Thursday, December 13, 2012

Gun Control Limbo

The latest shooting spree in what has become the year of shooting sprees seems destined to do little to increase the call for gun control. Why? Like so many of our underlying problems, it appears elected officials are unwilling to address them head on. When a number of cases of dramatic corporate malfeasance emerged in the early part of the 2000s we were told it was a "few bad apples," and the Bush administration ensured that no real reforms were passed. After the 2007-08 financial crisis, there were calls for banking and Wall Street reform, but little substantive action occurred. After the 911 furor and fear mongering had waned, little was done to push back on the question of civil liberties (in fact Obama has been very troubling on this issue). As hate and racist crimes increase, little is done to address the growing tension across difference in the country (and world).

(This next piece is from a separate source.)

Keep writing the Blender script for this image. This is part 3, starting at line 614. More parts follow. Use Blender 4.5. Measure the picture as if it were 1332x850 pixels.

As the number of death penalty mistakes increases (including as many as four cases of executed individuals that seemed to be innocent), inadequate reform to the system ensues. And as the number of senseless deaths increase as white men, yes it is almost exclusively white men, go on killing sprees, the calls for a more sensible gun control policy again goes wanting. Where is the common sense in our social policy? All but missing. And this seems to cohere nicely to the increasingly insane nature of our public discourse and debate. Is it the result of how we define experts in the media machine? Is it politicians who lack the will or backbone to act? Is it a public that is so caught up in the spectacle that they can't discern where the real problems lie? Probably a combination of all of these. But when can' feel safe going to see a movie or to the mall to do some Christmas shopping or to a political rally (or to school, for that matter), isn't it time to at least start a debate on the matter?